— Begin —

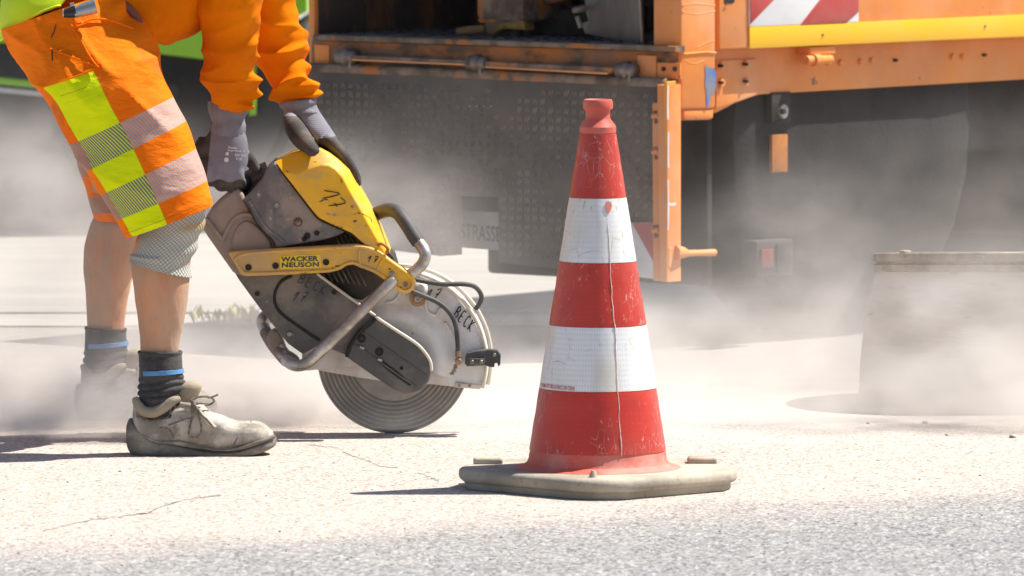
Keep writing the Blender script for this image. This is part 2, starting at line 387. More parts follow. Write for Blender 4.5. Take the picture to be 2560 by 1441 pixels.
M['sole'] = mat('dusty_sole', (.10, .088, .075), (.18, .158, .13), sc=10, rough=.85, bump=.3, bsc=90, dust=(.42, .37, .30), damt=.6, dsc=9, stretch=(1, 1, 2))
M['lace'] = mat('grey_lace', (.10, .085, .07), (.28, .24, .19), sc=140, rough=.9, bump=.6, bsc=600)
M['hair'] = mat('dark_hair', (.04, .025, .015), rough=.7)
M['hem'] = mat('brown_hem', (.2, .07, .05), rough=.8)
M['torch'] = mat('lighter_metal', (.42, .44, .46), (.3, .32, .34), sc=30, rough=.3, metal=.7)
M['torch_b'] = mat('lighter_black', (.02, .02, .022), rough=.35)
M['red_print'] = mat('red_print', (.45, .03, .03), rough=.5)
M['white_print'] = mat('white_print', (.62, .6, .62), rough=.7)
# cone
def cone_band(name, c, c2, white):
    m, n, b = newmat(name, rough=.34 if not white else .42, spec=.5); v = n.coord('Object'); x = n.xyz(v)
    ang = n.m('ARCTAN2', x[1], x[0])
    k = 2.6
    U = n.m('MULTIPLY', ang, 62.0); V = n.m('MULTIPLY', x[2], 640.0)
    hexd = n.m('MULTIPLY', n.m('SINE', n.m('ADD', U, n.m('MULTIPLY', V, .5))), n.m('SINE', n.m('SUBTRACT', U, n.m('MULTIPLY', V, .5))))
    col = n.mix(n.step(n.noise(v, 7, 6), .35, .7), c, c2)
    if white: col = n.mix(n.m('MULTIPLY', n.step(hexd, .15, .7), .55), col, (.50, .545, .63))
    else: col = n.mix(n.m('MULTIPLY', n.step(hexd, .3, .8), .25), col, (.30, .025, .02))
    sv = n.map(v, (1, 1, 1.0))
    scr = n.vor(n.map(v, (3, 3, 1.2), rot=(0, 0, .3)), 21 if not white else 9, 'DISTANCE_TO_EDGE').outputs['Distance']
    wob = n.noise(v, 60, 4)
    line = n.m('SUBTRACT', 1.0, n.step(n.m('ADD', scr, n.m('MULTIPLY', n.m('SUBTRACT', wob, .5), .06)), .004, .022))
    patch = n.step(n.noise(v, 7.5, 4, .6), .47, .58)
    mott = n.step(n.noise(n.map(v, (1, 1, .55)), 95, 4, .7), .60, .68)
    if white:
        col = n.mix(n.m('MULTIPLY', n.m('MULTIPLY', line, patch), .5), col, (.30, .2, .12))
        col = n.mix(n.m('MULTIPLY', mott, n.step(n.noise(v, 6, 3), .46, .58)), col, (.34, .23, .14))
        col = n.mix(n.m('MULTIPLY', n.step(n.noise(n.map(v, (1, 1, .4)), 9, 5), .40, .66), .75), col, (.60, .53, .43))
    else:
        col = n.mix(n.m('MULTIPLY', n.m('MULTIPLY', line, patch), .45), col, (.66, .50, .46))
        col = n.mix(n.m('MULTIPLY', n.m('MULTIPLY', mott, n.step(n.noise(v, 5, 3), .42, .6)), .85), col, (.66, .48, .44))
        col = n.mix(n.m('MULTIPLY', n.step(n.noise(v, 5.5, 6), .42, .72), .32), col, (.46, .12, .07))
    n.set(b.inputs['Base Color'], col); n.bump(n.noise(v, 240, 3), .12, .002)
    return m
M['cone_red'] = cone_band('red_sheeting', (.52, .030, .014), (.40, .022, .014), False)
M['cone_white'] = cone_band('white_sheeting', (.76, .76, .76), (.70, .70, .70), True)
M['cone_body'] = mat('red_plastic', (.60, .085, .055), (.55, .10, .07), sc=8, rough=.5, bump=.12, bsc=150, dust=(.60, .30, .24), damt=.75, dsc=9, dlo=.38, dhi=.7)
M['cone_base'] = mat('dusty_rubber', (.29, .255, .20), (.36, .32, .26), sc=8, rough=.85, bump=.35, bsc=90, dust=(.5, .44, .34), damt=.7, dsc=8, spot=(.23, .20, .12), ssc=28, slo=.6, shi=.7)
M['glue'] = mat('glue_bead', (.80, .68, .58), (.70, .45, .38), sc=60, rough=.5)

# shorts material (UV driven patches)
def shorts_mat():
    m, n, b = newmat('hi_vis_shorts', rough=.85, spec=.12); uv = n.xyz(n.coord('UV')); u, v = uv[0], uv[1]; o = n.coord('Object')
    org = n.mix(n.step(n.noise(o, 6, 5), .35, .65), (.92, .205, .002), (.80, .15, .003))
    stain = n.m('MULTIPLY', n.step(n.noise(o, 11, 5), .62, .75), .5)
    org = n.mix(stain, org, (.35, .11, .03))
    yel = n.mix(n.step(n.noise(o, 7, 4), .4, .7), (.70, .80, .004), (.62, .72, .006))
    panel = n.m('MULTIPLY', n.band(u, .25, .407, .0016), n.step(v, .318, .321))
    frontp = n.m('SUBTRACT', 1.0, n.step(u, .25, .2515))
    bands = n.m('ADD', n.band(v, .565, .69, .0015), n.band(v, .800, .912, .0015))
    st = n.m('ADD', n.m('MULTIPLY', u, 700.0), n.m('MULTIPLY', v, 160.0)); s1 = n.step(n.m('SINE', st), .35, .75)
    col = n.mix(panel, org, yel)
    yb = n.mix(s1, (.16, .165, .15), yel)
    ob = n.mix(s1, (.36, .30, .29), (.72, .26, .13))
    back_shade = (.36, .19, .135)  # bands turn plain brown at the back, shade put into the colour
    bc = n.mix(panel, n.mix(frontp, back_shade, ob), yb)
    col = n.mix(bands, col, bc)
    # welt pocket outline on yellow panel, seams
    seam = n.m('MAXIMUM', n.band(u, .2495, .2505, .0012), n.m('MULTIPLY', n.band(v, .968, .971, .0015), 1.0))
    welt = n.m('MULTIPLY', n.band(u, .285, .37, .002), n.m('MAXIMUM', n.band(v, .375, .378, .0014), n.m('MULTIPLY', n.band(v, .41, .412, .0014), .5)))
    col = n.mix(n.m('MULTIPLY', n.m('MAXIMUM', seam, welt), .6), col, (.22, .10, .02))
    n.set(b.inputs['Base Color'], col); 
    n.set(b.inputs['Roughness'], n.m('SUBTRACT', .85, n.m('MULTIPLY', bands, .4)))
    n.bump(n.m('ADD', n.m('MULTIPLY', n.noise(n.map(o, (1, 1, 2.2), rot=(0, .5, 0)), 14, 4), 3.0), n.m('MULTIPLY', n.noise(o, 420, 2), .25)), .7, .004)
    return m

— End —

§ **Goal**
Set the listing down in full and exactly. Pictures within it should not appear in the copy.

§ **The response**
Keep writing the Blender script for this image. This is part 2, starting at line 387. More parts follow. Write for Blender 4.5. Take the picture to be 2560 by 1441 pixels.
M['sole'] = mat('dusty_sole', (.10, .088, .075), (.18, .158, .13), sc=10, rough=.85, bump=.3, bsc=90, dust=(.42, .37, .30), damt=.6, dsc=9, stretch=(1, 1, 2))
M['lace'] = mat('grey_lace', (.10, .085, .07), (.28, .24, .19), sc=140, rough=.9, bump=.6, bsc=600)
M['hair'] = mat('dark_hair', (.04, .025, .015), rough=.7)
M['hem'] = mat('brown_hem', (.2, .07, .05), rough=.8)
M['torch'] = mat('lighter_metal', (.42, .44, .46), (.3, .32, .34), sc=30, rough=.3, metal=.7)
M['torch_b'] = mat('lighter_black', (.02, .02, .022), rough=.35)
M['red_print'] = mat('red_print', (.45, .03, .03), rough=.5)
M['white_print'] = mat('white_print', (.62, .6, .62), rough=.7)
# cone
def cone_band(name, c, c2, white):
    m, n, b = newmat(name, rough=.34 if not white else .42, spec=.5); v = n.coord('Object'); x = n.xyz(v)
    ang = n.m('ARCTAN2', x[1], x[0])
    k = 2.6
    U = n.m('MULTIPLY', ang, 62.0); V = n.m('MULTIPLY', x[2], 640.0)
    hexd = n.m('MULTIPLY', n.m('SINE', n.m('ADD', U, n.m('MULTIPLY', V, .5))), n.m('SINE', n.m('SUBTRACT', U, n.m('MULTIPLY', V, .5))))
    col = n.mix(n.step(n.noise(v, 7, 6), .35, .7), c, c2)
    if white: col = n.mix(n.m('MULTIPLY', n.step(hexd, .15, .7), .55), col, (.50, .545, .63))
    else: col = n.mix(n.m('MULTIPLY', n.step(hexd, .3, .8), .25), col, (.30, .025, .02))
    sv = n.map(v, (1, 1, 1.0))
    scr = n.vor(n.map(v, (3, 3, 1.2), rot=(0, 0, .3)), 21 if not white else 9, 'DISTANCE_TO_EDGE').outputs['Distance']
    wob = n.noise(v, 60, 4)
    line = n.m('SUBTRACT', 1.0, n.step(n.m('ADD', scr, n.m('MULTIPLY', n.m('SUBTRACT', wob, .5), .06)), .004, .022))
    patch = n.step(n.noise(v, 7.5, 4, .6), .47, .58)
    mott = n.step(n.noise(n.map(v, (1, 1, .55)), 95, 4, .7), .60, .68)
    if white:
        col = n.mix(n.m('MULTIPLY', n.m('MULTIPLY', line, patch), .5), col, (.30, .2, .12))
        col = n.mix(n.m('MULTIPLY', mott, n.step(n.noise(v, 6, 3), .46, .58)), col, (.34, .23, .14))
        col = n.mix(n.m('MULTIPLY', n.step(n.noise(n.map(v, (1, 1, .4)), 9, 5), .40, .66), .75), col, (.60, .53, .43))
    else:
        col = n.mix(n.m('MULTIPLY', n.m('MULTIPLY', line, patch), .45), col, (.66, .50, .46))
        col = n.mix(n.m('MULTIPLY', n.m('MULTIPLY', mott, n.step(n.noise(v, 5, 3), .42, .6)), .85), col, (.66, .48, .44))
        col = n.mix(n.m('MULTIPLY', n.step(n.noise(v, 5.5, 6), .42, .72), .32), col, (.46, .12, .07))
    n.set(b.inputs['Base Color'], col); n.bump(n.noise(v, 240, 3), .12, .002)
    return m
M['cone_red'] = cone_band('red_sheeting', (.52, .030, .014), (.40, .022, .014), False)
M['cone_white'] = cone_band('white_sheeting', (.76, .76, .76), (.70, .70, .70), True)
M['cone_body'] = mat('red_plastic', (.60, .085, .055), (.55, .10, .07), sc=8, rough=.5, bump=.12, bsc=150, dust=(.60, .30, .24), damt=.75, dsc=9, dlo=.38, dhi=.7)
M['cone_base'] = mat('dusty_rubber', (.29, .255, .20), (.36, .32, .26), sc=8, rough=.85, bump=.35, bsc=90, dust=(.5, .44, .34), damt=.7, dsc=8, spot=(.23, .20, .12), ssc=28, slo=.6, shi=.7)
M['glue'] = mat('glue_bead', (.80, .68, .58), (.70, .45, .38), sc=60, rough=.5)

# shorts material (UV driven patches)
def shorts_mat():
    m, n, b = newmat('hi_vis_shorts', rough=.85, spec=.12); uv = n.xyz(n.coord('UV')); u, v = uv[0], uv[1]; o = n.coord('Object')
    org = n.mix(n.step(n.noise(o, 6, 5), .35, .65), (.92, .205, .002), (.80, .15, .003))
    stain = n.m('MULTIPLY', n.step(n.noise(o, 11, 5), .62, .75), .5)
    org = n.mix(stain, org, (.35, .11, .03))
    yel = n.mix(n.step(n.noise(o, 7, 4), .4, .7), (.70, .80, .004), (.62, .72, .006))
    panel = n.m('MULTIPLY', n.band(u, .25, .407, .0016), n.step(v, .318, .321))
    frontp = n.m('SUBTRACT', 1.0, n.step(u, .25, .2515))
    bands = n.m('ADD', n.band(v, .565, .69, .0015), n.band(v, .800, .912, .0015))
    st = n.m('ADD', n.m('MULTIPLY', u, 700.0), n.m('MULTIPLY', v, 160.0)); s1 = n.step(n.m('SINE', st), .35, .75)
    col = n.mix(panel, org, yel)
    yb = n.mix(s1, (.16, .165, .15), yel)
    ob = n.mix(s1, (.36, .30, .29), (.72, .26, .13))
    back_shade = (.36, .19, .135)  # bands turn plain brown at the back, shade put into the colour
    bc = n.mix(panel, n.mix(frontp, back_shade, ob), yb)
    col = n.mix(bands, col, bc)
    # welt pocket outline on yellow panel, seams
    seam = n.m('MAXIMUM', n.band(u, .2495, .2505, .0012), n.m('MULTIPLY', n.band(v, .968, .971, .0015), 1.0))
    welt = n.m('MULTIPLY', n.band(u, .285, .37, .002), n.m('MAXIMUM', n.band(v, .375, .378, .0014), n.m('MULTIPLY', n.band(v, .41, .412, .0014), .5)))
    col = n.mix(n.m('MULTIPLY', n.m('MAXIMUM', seam, welt), .6), col, (.22, .10, .02))
    n.set(b.inputs['Base Color'], col); 
    n.set(b.inputs['Roughness'], n.m('SUBTRACT', .85, n.m('MULTIPLY', bands, .4)))
    n.bump(n.m('ADD', n.m('MULTIPLY', n.noise(n.map(o, (1, 1, 2.2), rot=(0, .5, 0)), 14, 4), 3.0), n.m('MULTIPLY', n.noise(o, 420, 2), .25)), .7, .004)
    return m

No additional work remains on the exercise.